_Data extract_
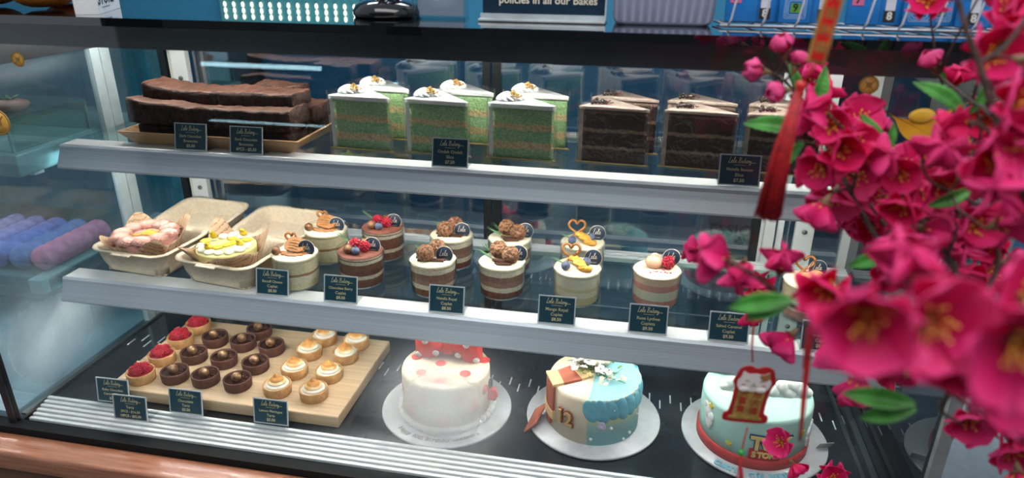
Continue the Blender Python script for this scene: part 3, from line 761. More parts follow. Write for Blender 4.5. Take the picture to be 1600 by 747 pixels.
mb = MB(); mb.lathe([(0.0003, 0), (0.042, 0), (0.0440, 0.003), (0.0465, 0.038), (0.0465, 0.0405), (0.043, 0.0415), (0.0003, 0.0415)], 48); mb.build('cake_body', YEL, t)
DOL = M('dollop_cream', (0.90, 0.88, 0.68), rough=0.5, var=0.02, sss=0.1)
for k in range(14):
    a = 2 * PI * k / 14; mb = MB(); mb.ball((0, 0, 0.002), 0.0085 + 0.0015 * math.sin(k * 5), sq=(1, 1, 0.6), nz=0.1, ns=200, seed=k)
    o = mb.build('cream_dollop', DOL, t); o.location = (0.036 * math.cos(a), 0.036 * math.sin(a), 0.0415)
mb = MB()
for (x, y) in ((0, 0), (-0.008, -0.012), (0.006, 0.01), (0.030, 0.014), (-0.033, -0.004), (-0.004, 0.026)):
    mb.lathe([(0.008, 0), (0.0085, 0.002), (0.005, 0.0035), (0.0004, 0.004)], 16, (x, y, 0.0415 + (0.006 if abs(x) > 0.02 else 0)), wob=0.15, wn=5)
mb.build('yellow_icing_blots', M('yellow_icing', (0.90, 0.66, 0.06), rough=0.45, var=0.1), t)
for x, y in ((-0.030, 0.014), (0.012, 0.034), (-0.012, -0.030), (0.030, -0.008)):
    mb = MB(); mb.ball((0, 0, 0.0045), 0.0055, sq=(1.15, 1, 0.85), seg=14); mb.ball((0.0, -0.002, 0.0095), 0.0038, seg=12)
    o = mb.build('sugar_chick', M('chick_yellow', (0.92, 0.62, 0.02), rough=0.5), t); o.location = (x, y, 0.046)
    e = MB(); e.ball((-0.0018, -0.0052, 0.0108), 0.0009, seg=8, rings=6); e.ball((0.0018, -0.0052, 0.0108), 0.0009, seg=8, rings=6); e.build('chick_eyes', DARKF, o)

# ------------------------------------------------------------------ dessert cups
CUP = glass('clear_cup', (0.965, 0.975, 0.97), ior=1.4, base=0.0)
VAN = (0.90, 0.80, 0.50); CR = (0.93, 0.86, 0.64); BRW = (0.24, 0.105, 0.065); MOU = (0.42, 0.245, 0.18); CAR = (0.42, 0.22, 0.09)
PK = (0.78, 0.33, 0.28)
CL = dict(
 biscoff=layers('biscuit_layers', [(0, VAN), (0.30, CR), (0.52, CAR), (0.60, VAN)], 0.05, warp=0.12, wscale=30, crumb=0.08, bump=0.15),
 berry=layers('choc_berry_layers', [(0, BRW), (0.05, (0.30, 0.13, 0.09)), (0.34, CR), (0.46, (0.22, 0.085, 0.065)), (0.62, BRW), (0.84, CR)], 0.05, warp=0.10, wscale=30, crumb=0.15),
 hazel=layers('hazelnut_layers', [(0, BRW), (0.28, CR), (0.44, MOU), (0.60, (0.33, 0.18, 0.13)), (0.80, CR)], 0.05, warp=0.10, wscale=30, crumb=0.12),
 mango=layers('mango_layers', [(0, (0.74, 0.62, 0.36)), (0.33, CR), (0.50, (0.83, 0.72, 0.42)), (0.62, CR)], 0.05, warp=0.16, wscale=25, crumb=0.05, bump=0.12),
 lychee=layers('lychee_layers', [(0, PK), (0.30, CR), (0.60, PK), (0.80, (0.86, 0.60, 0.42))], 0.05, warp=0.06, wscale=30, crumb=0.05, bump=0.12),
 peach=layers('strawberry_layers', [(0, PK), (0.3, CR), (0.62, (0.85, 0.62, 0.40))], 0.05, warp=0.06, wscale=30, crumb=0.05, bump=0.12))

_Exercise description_
Make an exact copy of the lines from the top of the material through the line with "e.build('chick_eyes', DARKF, o)", pictures excluded.

_Output_
Continue the Blender Python script for this scene: part 3, from line 761. More parts follow. Write for Blender 4.5. Take the picture to be 1600 by 747 pixels.
mb = MB(); mb.lathe([(0.0003, 0), (0.042, 0), (0.0440, 0.003), (0.0465, 0.038), (0.0465, 0.0405), (0.043, 0.0415), (0.0003, 0.0415)], 48); mb.build('cake_body', YEL, t)
DOL = M('dollop_cream', (0.90, 0.88, 0.68), rough=0.5, var=0.02, sss=0.1)
for k in range(14):
    a = 2 * PI * k / 14; mb = MB(); mb.ball((0, 0, 0.002), 0.0085 + 0.0015 * math.sin(k * 5), sq=(1, 1, 0.6), nz=0.1, ns=200, seed=k)
    o = mb.build('cream_dollop', DOL, t); o.location = (0.036 * math.cos(a), 0.036 * math.sin(a), 0.0415)
mb = MB()
for (x, y) in ((0, 0), (-0.008, -0.012), (0.006, 0.01), (0.030, 0.014), (-0.033, -0.004), (-0.004, 0.026)):
    mb.lathe([(0.008, 0), (0.0085, 0.002), (0.005, 0.0035), (0.0004, 0.004)], 16, (x, y, 0.0415 + (0.006 if abs(x) > 0.02 else 0)), wob=0.15, wn=5)
mb.build('yellow_icing_blots', M('yellow_icing', (0.90, 0.66, 0.06), rough=0.45, var=0.1), t)
for x, y in ((-0.030, 0.014), (0.012, 0.034), (-0.012, -0.030), (0.030, -0.008)):
    mb = MB(); mb.ball((0, 0, 0.0045), 0.0055, sq=(1.15, 1, 0.85), seg=14); mb.ball((0.0, -0.002, 0.0095), 0.0038, seg=12)
    o = mb.build('sugar_chick', M('chick_yellow', (0.92, 0.62, 0.02), rough=0.5), t); o.location = (x, y, 0.046)
    e = MB(); e.ball((-0.0018, -0.0052, 0.0108), 0.0009, seg=8, rings=6); e.ball((0.0018, -0.0052, 0.0108), 0.0009, seg=8, rings=6); e.build('chick_eyes', DARKF, o)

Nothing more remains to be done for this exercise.